E, quanto às bofetadas, temos o dolo directo, pois não se provou qualquer outro objectivo relativamente ao qual a agressão funcionasse apenas com meio para atingir outros objectivos que não fossem o infligir sofrimento.

Não tem razão, pois, a recorrente.

XVI - Nestes termos, nega-se provimento a ambos os recursos, confirmando-se a decisão recorrida.

O do M.P. fica isento de tributação.
Quanto ao outro, pagará ela as custas com 4 UCs de taxa de justiça.

Lisboa, 5 de Abril de 2006
João Bernardo
Pires Salpico
Henriques Gaspar
Políbio Flor'


E assim acontece.

O problema desta decisão nem é, para Lorenzetti, o caso concreto.

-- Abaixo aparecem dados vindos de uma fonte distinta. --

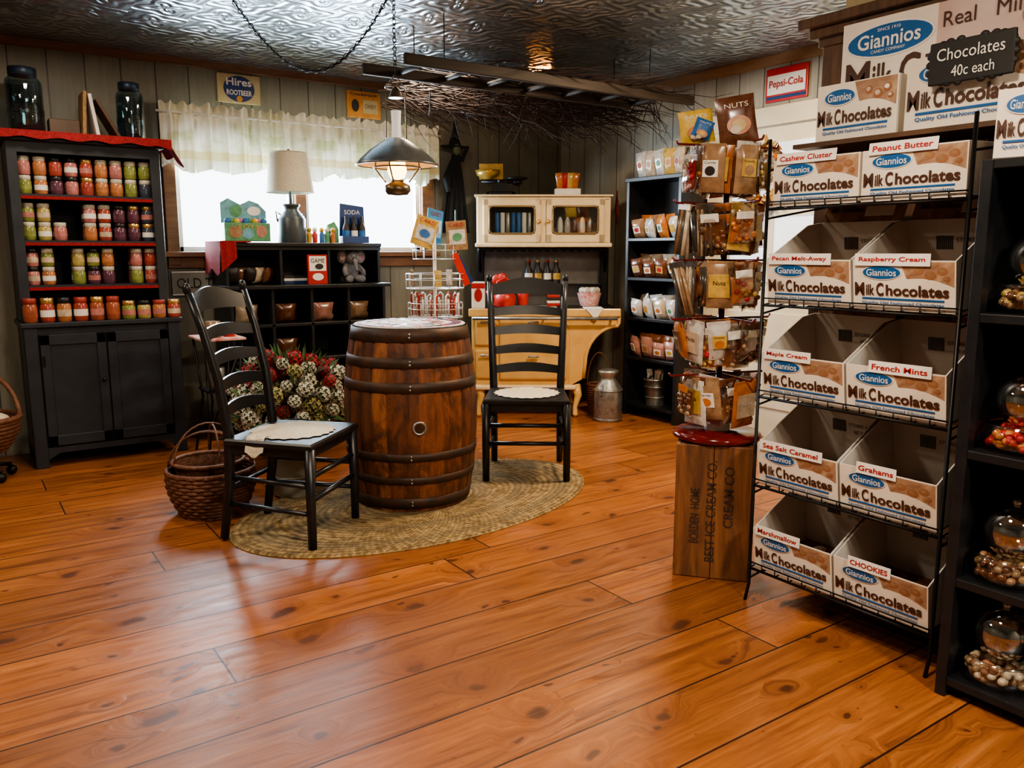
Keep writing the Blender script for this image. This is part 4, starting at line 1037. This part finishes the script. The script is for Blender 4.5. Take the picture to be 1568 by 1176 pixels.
m.text("M",(-.245,-.004,.215),.09,chocd,.105,.02); m.text("ilk",(-.155,-.004,.208),.07,chocd,.09,.02); m.text("C",(-.06,-.004,.215),.07,chocd,.105,.02); m.text("hocolates",(.22,-.004,.208),.46,chocd,.09,.02); m.bb(-.28,.42,-.002,0,.11,.13,oval)
for (x,z,r_) in ((.32,.31,.05),(.40,.34,.04),(.10,.10,.04)): m.disc((x,-.0025,z),r_,r_*.8,choc,20)
m.obj("candy_poster",(2.625,1.49,1.616),-90)
m=M(); chalk=P("chalkboard",(.012,.012,.012),None,10,.6); m.bb(-.12,.12,-.006,.006,-.06,.06,chalk,.004)
for i in range(26):
    a_=2*pi*i/26; m.ell((.118*math.copysign(abs(math.cos(a_))**.6,math.cos(a_)),0,.058*math.copysign(abs(math.sin(a_))**.6,math.sin(a_))),(.014,.006,.012),chalk,8,6)
m.text("Chocolates",(0,-.009,.022),.19,paper,.034,.0); m.text("40c each",(0.01,-.009,-.028),.12,paper,.030,.0); m.tube([(0,.005,.0),(0,.02,-.03)],.004,iron,6)
m.obj("price_sign",(2.465,1.275,1.795),-90)
# brown cupboard behind
m=M()
m.bb(2.78,3.30,.55,1.98,0,2.0,woodmd,.004)
for k,(o_,z) in enumerate(((.02,2.0),(.045,2.03),(.075,2.065))): m.bb(2.78-o_,3.30,.55-o_,1.98+o_,z-.0,z+.036,woodmd,.006)
m.bb(2.765,2.78,1.90,1.98,.1,2.0,woodmd,.003); m.bb(2.765,2.78,1.3,1.36,.1,2.0,woodmd,.003)
m.obj("tall_cupboard")
m=M(); m.bb(-.17,.17,0,.02,0,.24,tan,.004); m.disc((0,-.003,.10),.13,.085,P("sign_dkgreen",(.05,.07,.04),None,9,.5)); m.text("DAIRY WAGON",(0,-.006,.12),.19,tan,.022,.02); m.text("FRESH",(0,-.006,.08),.1,tan,.02)
m.obj("dairy_sign",(2.74,1.71,2.102),-90)
for (x,y,r_,h_) in ((2.95,1.25,.10,.22),(2.95,1.52,.08,.18)): 
    m=M(); m.lathe([(r_,0),(r_,h_*.8),(r_*.6,h_),(r_*.6,h_*1.05)],steel,(0,0,0),20); m.obj("tin_canister",(x,y,2.102))

# wreath on door
m=M(); lg=[col("wreath_gold",(.5,.3,.08),.7),col("wreath_brown",(.14,.07,.03),.8),col("wreath_orange",(.5,.17,.03),.7)]
rw=random.Random(2)
for i in range(170):
    a_=rw.random()*2*pi; r_=.17+rw.gauss(0,.025); c=Vector((r_*math.cos(a_),-.02+rw.uniform(-.03,.01),r_*math.sin(a_))); d=Vector((rw.gauss(0,1),rw.gauss(-.5,.5),rw.gauss(0,1))).normalized(); s2=d.orthogonal().normalized()*.014
    m.add([c,c+d*.03+s2,c+d*.065,c+d*.03-s2],[(0,1,2,3)],lg[i%3])
m.ring((0,-.02,0),.17,.17,.025,lg[1],28,8,Matrix.Rotation(R(90),4,'X'))
m.obj("autumn_wreath",(WX-.09,3.58,1.74),-90)

# ------------------------------------------------------------------ black shelf right with globe jars
m=M(); bx0,bx1=2.23,2.64; by0,by1=.35,1.105; TZ=1.485
for y in (by0,by1-.03): m.bb(bx0,bx0+.04,y,y+.03,0,TZ,black,.003); m.bb(bx1-.04,bx1,y,y+.03,0,TZ,black,.003)
m.bb(bx0+.04,bx1-.04,by1-.02,by1-.008,0,TZ,black)
m.bb(bx1-.01,bx1,by0,by1,0,TZ,blackint)
for z in (.06,.355,.72,1.09,TZ): m.bb(bx0+.005,bx1,by0+.005,by1-.005,z-.025,z,black,.003)
m.obj("black_display_shelf")
for z,cs in ((.06,[BC[3],BC[2],cardb]),(.355,[BC[1],BC[3],wickerl,BC[1]]),(.72,[redp,org,printr]),(1.09,[BC[3],BC[4],BC[1]])):
    m=M(); rj=random.Random(int(z*100))
    # round glass jar: squat candy-filled body with a big clear globe lid
    m.lathe([(0,.003),(.085,.003),(.102,.016),(.106,.05),(.092,.072)],glass,(0,0,0),36,caps=False); m.ring((0,0,.072),.090,.090,.004,globe,32,6)
    for i in range(120):
        a_=rj.random()*2*pi; r_=.080*math.sqrt(rj.random()); m.ell((r_*math.cos(a_),r_*math.sin(a_),.018+.035*rj.random()),(.017,.012,.012),rj.choice(cs),8,5)
    m.ell((0,0,.140),.076,globe,36,22); m.ell((0,0,.140),.073,glass,36,22); m.ell((0,0,.222),(.014,.014,.012),globe)
    m.obj("glass_candy_jar",(bx0+.115,.985,z))
# wicker seat at the far left
m=M()
for q in range(5):
    a_=2*pi*q/5+.3; m.tube([(0,0,.09),(.16*math.cos(a_),.16*math.sin(a_),.06)],.012,iron); m.ell((.16*math.cos(a_),.16*math.sin(a_),.028),.028,iron)
m.cyl((0,0,.06),.02,.12,iron)
for k in range(8):
    rr=.14+.07*math.sin(k/7*pi/2); m.ring((0,0,.17+k*.022),rr,rr,.013,wicker,26,6)
m.lathe([(0,.17),(.14,.17),(.2,.30)],wicker,(0,0,0),24,caps=False)
m.ring((0,0,.345),.215,.215,.016,wicker,28,7)
m.tube([(.215*math.cos(t),.08*math.sin(t*2),.345+.26*math.sin(t)) for t in [pi*i/20 for i in range(21)]],.014,wicker,6)
m.ell((0,0,.33),(.17,.17,.05),lace)
m.obj("wicker_basket_stand",(.055,5.28,0))

# ------------------------------------------------------------------ lights
def area(name,loc,rot,sx,sy,p,c):
    l=bpy.data.lights.new(name,'AREA'); l.shape='RECTANGLE'; l.size=sx; l.size_y=sy; l.energy=p; l.color=c
    o=bpy.data.objects.new(name,l); o.location=loc; o.rotation_euler=rot; scene.collection.objects.link(o); return o
def point(name,loc,p,c,r=.05):
    l=bpy.data.lights.new(name,'POINT'); l.energy=p; l.color=c; l.shadow_soft_size=r
    o=bpy.data.objects.new(name,l); o.location=loc; scene.collection.objects.link(o); return o
area("daylight_window",(2.22,6.15,1.75),(R(-90),0,0),2.0,.9,225,(.72,.87,1))
point("pendant_glow",(LX,LY,1.62),19,(1,.60,.28),.04)
for i,(x,y,p,c) in enumerate(((.9,1.1,46,(1,.81,.60)),(-.7,3.4,26,(1,.86,.68)),(3.35,3.1,58,(1,.77,.52)),(1.4,-1.0,80,(1,.87,.71)),(2.6,4.6,20,(1,.80,.57)),(.6,4.6,14,(1,.84,.66)))):
    l=area("ceiling_fill_light",(x,y,CH-.06),(0,0,0),.3,.3,p,c)  # added warm overhead fill without fixtures; partly stands for unseen ceiling bulbs
world=bpy.data.worlds.new("World"); scene.world=world; world.use_nodes=True
bg=world.node_tree.nodes["Background"]; bg.inputs[0].default_value=(.9,.96,1,1); bg.inputs[1].default_value=4.0
try:
    scene.view_settings.look='AgX - Medium High Contrast'
except Exception: pass
scene.view_settings.exposure=.42

# ------------------------------------------------------------------ camera
cam=bpy.data.cameras.new("camera"); co=bpy.data.objects.new("camera",cam); scene.collection.objects.link(co)
cam.sensor_width=36; cam.lens=28.7; co.location=(0,0,1.25); co.rotation_euler=(R(90-9.2),0,R(-34.5)); scene.camera=co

Ou, pelo menos, o GRANDE problema.

O problema desta decisão é que coloca em causa a legitimidade dos tribunais.

Claro que não a legitimidade jurídica e constitucional: essa está na lei.

Mas coloca em causa a mais importante, a que conta na vida prática: a legitimidade social e política.

Como pode a sociedade viver em ordem e paz quando decisões destas a agitam?

Quando decisões destas escandalizam a sociedade, que nelas não se revê?

Quando à esquerda e à direita não se vislumbra apoio à decisão, que é entendida como grotesca e quase que determina a obrigatoriedade legal do 'bom pai de família' em distribuir sopapos 'quando adequados'?

Não aceitamos agressões físicas nem corporais e uma criança, mais do que criança, é um ser humano, que tem direito à sua privacidade e intimidade.

Seja deficiente ou não.

Só tem filhos quem quer.

Se calhar o problema é mesmo esse.

Mas esperava mais do Tribunal Supremo. Até porque de uma decisão destas não é possível recorrer. Pelo menos dentro do sistema judicial actual. Vamos a ver se com decisões destas ele se aguenta.

A justiça deve ser cega, mas há limites.